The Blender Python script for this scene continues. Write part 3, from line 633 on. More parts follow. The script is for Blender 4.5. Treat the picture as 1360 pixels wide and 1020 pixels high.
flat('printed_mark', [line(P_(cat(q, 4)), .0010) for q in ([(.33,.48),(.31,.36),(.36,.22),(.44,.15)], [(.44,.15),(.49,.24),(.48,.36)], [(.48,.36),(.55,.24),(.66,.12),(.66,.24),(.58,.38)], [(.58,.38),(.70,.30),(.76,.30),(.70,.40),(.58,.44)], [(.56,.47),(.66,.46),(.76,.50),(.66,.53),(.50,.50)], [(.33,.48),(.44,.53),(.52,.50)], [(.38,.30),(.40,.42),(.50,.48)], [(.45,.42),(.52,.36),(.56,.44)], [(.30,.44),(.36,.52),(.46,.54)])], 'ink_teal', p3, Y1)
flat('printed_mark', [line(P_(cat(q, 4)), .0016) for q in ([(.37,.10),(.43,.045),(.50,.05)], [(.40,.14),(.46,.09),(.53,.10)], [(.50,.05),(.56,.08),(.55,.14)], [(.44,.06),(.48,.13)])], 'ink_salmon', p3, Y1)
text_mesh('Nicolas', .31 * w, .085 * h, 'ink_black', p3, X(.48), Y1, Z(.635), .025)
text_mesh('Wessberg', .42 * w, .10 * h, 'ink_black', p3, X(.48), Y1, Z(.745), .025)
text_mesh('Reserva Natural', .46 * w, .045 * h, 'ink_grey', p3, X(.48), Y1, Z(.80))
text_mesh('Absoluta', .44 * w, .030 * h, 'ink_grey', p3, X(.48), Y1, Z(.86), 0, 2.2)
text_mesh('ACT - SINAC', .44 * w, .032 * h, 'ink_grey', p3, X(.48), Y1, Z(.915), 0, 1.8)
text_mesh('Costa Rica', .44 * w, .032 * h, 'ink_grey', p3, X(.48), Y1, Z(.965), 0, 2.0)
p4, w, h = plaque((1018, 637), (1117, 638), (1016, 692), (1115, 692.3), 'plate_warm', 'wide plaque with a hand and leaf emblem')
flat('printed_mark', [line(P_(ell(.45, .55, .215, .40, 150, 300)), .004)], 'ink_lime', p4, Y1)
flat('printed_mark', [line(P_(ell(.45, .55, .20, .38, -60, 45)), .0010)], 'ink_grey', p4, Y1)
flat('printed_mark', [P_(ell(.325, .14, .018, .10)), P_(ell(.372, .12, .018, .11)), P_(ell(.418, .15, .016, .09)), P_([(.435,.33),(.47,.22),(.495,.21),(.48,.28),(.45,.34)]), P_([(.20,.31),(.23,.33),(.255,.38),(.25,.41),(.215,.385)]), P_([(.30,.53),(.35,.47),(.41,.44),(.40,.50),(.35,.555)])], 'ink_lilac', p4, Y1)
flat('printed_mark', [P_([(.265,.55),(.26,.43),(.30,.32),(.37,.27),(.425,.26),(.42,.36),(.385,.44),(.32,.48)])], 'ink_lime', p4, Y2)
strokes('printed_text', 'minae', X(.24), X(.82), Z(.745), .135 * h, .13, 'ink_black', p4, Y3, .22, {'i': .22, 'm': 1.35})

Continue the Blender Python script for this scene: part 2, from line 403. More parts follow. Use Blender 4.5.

====

## The task
Could you reproduce every record above exactly as it appears?

## Answer for the task
The Blender Python script for this scene continues. Write part 3, from line 633 on. More parts follow. The script is for Blender 4.5. Treat the picture as 1360 pixels wide and 1020 pixels high.
flat('printed_mark', [line(P_(cat(q, 4)), .0010) for q in ([(.33,.48),(.31,.36),(.36,.22),(.44,.15)], [(.44,.15),(.49,.24),(.48,.36)], [(.48,.36),(.55,.24),(.66,.12),(.66,.24),(.58,.38)], [(.58,.38),(.70,.30),(.76,.30),(.70,.40),(.58,.44)], [(.56,.47),(.66,.46),(.76,.50),(.66,.53),(.50,.50)], [(.33,.48),(.44,.53),(.52,.50)], [(.38,.30),(.40,.42),(.50,.48)], [(.45,.42),(.52,.36),(.56,.44)], [(.30,.44),(.36,.52),(.46,.54)])], 'ink_teal', p3, Y1)
flat('printed_mark', [line(P_(cat(q, 4)), .0016) for q in ([(.37,.10),(.43,.045),(.50,.05)], [(.40,.14),(.46,.09),(.53,.10)], [(.50,.05),(.56,.08),(.55,.14)], [(.44,.06),(.48,.13)])], 'ink_salmon', p3, Y1)
text_mesh('Nicolas', .31 * w, .085 * h, 'ink_black', p3, X(.48), Y1, Z(.635), .025)
text_mesh('Wessberg', .42 * w, .10 * h, 'ink_black', p3, X(.48), Y1, Z(.745), .025)
text_mesh('Reserva Natural', .46 * w, .045 * h, 'ink_grey', p3, X(.48), Y1, Z(.80))
text_mesh('Absoluta', .44 * w, .030 * h, 'ink_grey', p3, X(.48), Y1, Z(.86), 0, 2.2)
text_mesh('ACT - SINAC', .44 * w, .032 * h, 'ink_grey', p3, X(.48), Y1, Z(.915), 0, 1.8)
text_mesh('Costa Rica', .44 * w, .032 * h, 'ink_grey', p3, X(.48), Y1, Z(.965), 0, 2.0)
p4, w, h = plaque((1018, 637), (1117, 638), (1016, 692), (1115, 692.3), 'plate_warm', 'wide plaque with a hand and leaf emblem')
flat('printed_mark', [line(P_(ell(.45, .55, .215, .40, 150, 300)), .004)], 'ink_lime', p4, Y1)
flat('printed_mark', [line(P_(ell(.45, .55, .20, .38, -60, 45)), .0010)], 'ink_grey', p4, Y1)
flat('printed_mark', [P_(ell(.325, .14, .018, .10)), P_(ell(.372, .12, .018, .11)), P_(ell(.418, .15, .016, .09)), P_([(.435,.33),(.47,.22),(.495,.21),(.48,.28),(.45,.34)]), P_([(.20,.31),(.23,.33),(.255,.38),(.25,.41),(.215,.385)]), P_([(.30,.53),(.35,.47),(.41,.44),(.40,.50),(.35,.555)])], 'ink_lilac', p4, Y1)
flat('printed_mark', [P_([(.265,.55),(.26,.43),(.30,.32),(.37,.27),(.425,.26),(.42,.36),(.385,.44),(.32,.48)])], 'ink_lime', p4, Y2)
strokes('printed_text', 'minae', X(.24), X(.82), Z(.745), .135 * h, .13, 'ink_black', p4, Y3, .22, {'i': .22, 'm': 1.35})

Continue the Blender Python script for this scene: part 2, from line 403. More parts follow. Use Blender 4.5.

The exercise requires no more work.